REQUIREMENTS: Each line containing the word "script" must be collected.

DATA TO USE:
#####
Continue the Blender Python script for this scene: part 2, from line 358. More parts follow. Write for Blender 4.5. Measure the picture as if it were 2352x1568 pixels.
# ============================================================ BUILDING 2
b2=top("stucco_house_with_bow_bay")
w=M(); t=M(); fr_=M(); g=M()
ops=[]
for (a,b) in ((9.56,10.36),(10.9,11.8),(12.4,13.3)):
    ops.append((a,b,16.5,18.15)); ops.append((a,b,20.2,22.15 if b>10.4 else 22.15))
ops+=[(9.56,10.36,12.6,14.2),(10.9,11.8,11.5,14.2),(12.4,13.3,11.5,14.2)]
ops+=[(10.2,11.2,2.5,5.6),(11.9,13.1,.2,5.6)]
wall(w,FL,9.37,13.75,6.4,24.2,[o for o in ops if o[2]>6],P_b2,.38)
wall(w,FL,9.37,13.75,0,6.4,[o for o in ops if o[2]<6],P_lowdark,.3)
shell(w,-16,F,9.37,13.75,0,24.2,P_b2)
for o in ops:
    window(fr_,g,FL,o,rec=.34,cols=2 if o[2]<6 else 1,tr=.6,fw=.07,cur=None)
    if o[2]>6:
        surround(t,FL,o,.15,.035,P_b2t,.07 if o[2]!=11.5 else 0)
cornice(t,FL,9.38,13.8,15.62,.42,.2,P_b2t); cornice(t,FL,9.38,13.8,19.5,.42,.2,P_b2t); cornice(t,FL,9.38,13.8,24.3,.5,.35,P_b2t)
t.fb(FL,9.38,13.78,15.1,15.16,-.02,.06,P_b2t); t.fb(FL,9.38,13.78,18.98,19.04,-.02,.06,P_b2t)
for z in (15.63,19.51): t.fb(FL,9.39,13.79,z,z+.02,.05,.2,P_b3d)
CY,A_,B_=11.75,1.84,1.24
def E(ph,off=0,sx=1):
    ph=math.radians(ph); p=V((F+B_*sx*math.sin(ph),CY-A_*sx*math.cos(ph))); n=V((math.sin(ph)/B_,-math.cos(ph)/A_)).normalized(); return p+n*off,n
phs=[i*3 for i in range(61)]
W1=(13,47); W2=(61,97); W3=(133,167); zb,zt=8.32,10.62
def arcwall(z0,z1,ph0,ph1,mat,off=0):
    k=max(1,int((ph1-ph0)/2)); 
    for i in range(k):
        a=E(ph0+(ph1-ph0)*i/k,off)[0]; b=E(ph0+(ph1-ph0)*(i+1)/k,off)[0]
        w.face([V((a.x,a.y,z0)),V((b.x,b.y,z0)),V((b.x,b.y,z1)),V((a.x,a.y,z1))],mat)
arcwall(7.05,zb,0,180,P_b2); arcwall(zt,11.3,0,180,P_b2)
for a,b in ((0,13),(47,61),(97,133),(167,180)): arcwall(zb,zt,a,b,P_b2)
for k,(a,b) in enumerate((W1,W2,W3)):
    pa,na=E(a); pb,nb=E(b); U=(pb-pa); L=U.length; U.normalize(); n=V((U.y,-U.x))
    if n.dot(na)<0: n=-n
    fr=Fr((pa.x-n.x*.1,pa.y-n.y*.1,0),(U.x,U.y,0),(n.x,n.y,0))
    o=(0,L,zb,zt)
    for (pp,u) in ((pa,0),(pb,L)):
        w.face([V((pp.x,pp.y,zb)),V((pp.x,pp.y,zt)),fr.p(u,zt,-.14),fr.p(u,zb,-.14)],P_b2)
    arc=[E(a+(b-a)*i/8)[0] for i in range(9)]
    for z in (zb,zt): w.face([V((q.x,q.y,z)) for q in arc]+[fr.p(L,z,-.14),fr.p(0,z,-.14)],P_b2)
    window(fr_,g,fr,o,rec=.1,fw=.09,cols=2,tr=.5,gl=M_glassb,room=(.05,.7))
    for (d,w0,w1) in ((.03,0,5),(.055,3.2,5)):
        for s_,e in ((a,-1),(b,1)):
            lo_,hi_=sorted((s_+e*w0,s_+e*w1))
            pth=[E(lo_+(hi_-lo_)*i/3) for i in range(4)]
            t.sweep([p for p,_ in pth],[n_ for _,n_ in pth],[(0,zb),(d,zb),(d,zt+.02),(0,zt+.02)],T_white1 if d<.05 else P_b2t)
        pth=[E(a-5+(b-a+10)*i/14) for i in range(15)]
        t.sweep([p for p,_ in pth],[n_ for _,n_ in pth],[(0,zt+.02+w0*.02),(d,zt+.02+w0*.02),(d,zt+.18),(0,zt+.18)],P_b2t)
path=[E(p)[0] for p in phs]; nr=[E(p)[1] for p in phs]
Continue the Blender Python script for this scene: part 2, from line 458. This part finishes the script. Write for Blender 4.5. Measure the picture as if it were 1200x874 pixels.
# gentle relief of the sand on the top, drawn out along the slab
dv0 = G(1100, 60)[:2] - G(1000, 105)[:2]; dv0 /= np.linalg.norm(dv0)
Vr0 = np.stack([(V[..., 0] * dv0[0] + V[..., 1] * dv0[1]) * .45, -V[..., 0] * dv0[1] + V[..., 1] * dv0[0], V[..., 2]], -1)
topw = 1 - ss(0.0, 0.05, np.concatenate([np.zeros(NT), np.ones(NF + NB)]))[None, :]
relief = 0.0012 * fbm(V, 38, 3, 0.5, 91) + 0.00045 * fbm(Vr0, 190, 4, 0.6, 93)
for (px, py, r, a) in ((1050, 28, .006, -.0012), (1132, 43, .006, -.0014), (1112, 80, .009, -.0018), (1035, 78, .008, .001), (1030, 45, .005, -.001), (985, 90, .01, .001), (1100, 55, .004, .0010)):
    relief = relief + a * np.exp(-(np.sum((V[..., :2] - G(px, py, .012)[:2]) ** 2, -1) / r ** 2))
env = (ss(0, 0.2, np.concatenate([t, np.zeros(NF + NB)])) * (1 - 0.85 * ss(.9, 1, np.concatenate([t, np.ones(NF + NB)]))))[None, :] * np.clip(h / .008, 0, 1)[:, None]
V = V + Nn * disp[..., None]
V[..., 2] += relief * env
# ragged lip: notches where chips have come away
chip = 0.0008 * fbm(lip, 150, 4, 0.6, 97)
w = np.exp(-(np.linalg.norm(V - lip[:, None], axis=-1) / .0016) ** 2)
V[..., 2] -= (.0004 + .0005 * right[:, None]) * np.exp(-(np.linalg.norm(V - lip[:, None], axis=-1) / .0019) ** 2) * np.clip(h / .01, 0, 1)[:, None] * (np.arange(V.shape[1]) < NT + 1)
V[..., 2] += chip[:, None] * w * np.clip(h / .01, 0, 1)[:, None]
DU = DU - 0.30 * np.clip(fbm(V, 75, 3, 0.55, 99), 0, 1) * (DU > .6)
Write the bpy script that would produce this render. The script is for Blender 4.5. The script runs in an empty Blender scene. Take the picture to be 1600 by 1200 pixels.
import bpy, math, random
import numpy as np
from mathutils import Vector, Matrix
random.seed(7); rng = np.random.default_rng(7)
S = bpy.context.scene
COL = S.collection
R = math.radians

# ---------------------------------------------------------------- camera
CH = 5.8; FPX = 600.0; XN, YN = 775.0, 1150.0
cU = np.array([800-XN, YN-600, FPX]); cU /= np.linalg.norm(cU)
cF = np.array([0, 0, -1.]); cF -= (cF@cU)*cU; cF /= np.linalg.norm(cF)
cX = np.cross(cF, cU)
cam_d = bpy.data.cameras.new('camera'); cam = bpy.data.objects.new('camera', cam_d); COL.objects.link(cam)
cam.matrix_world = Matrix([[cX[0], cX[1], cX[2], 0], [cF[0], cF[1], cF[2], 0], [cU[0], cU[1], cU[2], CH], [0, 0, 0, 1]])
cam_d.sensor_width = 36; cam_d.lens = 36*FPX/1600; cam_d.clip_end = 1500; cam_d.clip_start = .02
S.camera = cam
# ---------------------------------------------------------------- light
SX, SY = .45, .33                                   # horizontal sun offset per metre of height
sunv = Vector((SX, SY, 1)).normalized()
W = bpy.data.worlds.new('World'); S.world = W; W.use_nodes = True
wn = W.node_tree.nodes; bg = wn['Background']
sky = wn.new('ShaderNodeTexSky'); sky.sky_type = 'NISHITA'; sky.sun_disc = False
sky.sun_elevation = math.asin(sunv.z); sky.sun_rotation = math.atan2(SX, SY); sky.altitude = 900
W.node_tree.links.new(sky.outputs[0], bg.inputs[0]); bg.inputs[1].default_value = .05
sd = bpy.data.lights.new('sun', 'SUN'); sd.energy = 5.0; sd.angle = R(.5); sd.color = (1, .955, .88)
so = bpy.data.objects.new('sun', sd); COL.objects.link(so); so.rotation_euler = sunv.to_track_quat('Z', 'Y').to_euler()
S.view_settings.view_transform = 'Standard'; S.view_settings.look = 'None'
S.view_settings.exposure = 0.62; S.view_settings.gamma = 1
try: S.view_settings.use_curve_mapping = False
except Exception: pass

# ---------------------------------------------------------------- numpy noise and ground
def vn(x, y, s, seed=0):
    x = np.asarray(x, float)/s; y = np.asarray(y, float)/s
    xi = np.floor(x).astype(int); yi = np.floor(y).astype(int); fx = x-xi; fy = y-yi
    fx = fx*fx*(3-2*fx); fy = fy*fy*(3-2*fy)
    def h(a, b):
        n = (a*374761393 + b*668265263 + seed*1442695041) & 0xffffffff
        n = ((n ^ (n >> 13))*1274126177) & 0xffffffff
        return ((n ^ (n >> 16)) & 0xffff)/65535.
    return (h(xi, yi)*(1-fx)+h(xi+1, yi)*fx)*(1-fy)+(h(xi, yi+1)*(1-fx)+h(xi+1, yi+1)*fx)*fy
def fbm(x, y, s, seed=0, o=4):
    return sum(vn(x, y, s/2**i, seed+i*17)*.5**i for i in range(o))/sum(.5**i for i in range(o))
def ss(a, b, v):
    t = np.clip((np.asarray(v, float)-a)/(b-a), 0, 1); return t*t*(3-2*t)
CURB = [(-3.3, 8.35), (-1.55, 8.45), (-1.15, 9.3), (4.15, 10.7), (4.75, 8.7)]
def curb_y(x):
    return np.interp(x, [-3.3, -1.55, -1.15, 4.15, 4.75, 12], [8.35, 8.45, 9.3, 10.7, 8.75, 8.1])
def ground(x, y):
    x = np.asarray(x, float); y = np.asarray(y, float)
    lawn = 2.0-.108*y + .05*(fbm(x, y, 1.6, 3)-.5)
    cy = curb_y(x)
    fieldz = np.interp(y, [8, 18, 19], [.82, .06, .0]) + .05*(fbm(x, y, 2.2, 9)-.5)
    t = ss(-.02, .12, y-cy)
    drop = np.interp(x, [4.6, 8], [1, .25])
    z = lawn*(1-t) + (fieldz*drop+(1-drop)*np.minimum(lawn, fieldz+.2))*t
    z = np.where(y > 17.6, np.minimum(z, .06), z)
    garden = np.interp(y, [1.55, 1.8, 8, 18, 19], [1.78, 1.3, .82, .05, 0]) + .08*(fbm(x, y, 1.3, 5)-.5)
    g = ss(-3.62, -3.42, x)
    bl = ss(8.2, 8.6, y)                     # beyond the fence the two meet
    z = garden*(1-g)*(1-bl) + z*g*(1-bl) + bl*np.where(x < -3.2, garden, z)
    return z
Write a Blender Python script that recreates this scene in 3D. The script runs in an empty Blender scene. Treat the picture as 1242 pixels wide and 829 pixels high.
#####
REPLY:
Continue the Blender Python script for this scene: part 2, from line 358. More parts follow. Write for Blender 4.5. Measure the picture as if it were 2352x1568 pixels.
Continue the Blender Python script for this scene: part 2, from line 458. This part finishes the script. Write for Blender 4.5. Measure the picture as if it were 1200x874 pixels.
Write the bpy script that would produce this render. The script is for Blender 4.5. The script runs in an empty Blender scene. Take the picture to be 1600 by 1200 pixels.
Write a Blender Python script that recreates this scene in 3D. The script runs in an empty Blender scene. Treat the picture as 1242 pixels wide and 829 pixels high.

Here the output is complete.